The“Who’s on first” routine has become a staple of Americana even for foreign transplants like me. But if figuring out the identity of who is on second base (no, wait, that’s What on second, right?) is so hard when we’re dealing with a few people, the challenges of managing identity in large enterprises can be just as hard. And, really, nowhere near as funny.

I was recently at Microsoft’s TechEd Conference in New Orleans – always a great opportunity to meet the people who, day to day, keep the IT lights on and the networks humming. Despite my background in security, I spent a lot of time talking about Active Directory (AD) and Group Policy, which is probably not surprising given the type of individuals at the show, and the increasingly high profile that security for Active Directory now has.
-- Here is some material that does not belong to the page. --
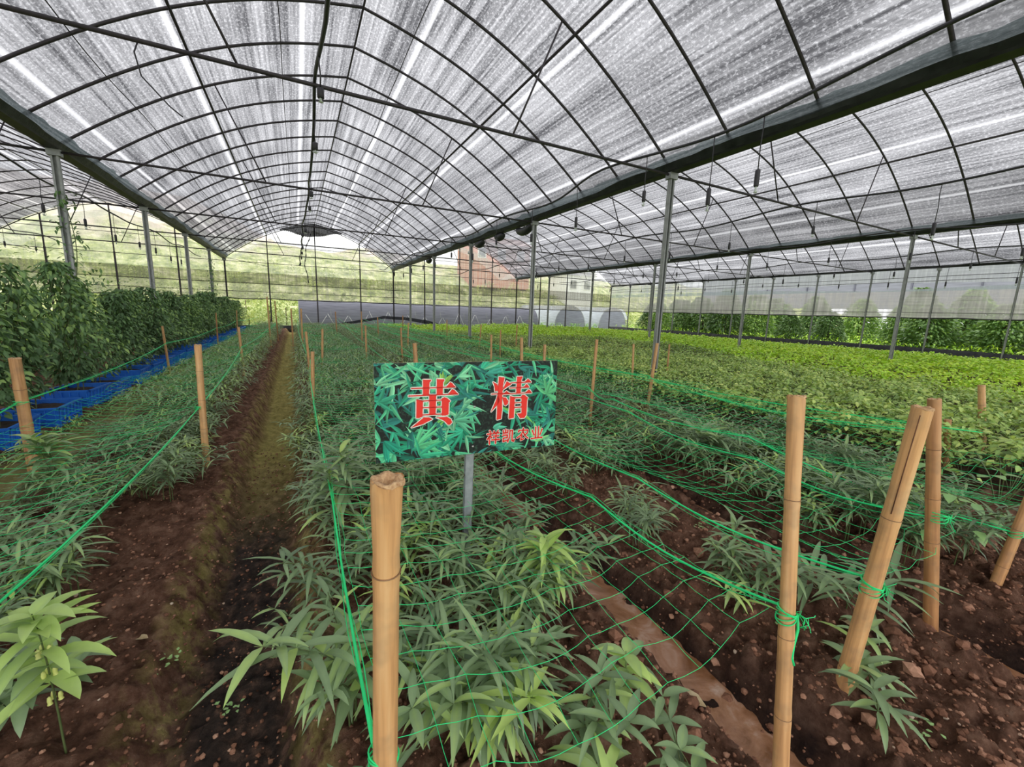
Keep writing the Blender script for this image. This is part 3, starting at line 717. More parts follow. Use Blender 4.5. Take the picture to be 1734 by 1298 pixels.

The most common question I got was – “So, some guy made a change to group policy and now (insert large number of people) can’t get access to their stuff anymore. Anyway, no one would admit to doing it, and I really don’t want to have that happen again. How do I fix that?”

This kind of non-malicious insider incident, in which a simple mistake can cause massive disruption, is exactly the reason why it is so important to get AD security right.

The problem is that even with the best of intentions, a simple mistake with group policy can knock out access for a lot of people, and that can cost equally impressive amounts of money.  However, the real challenge comes in figuring out who did what (apologies to Mr. Abbott and Mr. Costello) and then fixing it.  Finger pointing, and lack of accountability will only make things worse.

So, the question came up again and again:  How do I know when someone has done something bad, and how do I figure out who did it?

It’s a challenge, and as Active Directory becomes the cornerstone of managing identity in so many enterprises, it’s one that has to get solved. Good controls over delegation of privilege can reduce the scope of the problem, but what’s also needed is solid auditing and logging of activity. The best approach is to roll up alerting on unmanaged changes into your security monitoring infrastructure, such as a SIEM tool, simply because it gives you better visibility into what’s going on, better ability to correlate changes with other events, and ultimately, a better chance of figuring out what happened if the worst occurs.

As a simple example, if I see Bill make a change to move a little-used service account into the finance group, it would be good to know if that same account suddenly starts grabbing large amounts of sensitive information.  Perhaps something is going on, methinks…

For more thoughts on that, let me direct you to the blog of Erin Avery, who also attended TechEd and who generally gets in to a lot of conversations around Active Directory, and especially the problems of provisioning and de-provisioning users in a secure way.

Getting management of users and their access rights under control is one of the most fundamental building blocks of good security. It applies equally to the people who manage them too, however. Simply saying “Well, just hire people you trust” (yes, we really did hear that from someone who shall remain nameless) isn’t going to be a strategy that keeps you out of the headlines. 

Active Directory is a great place to manage identities, but frankly, it’s going to need a little help to make sure that, in the end, your security doesn’t end up looking like something from, well, Abbott and Costello.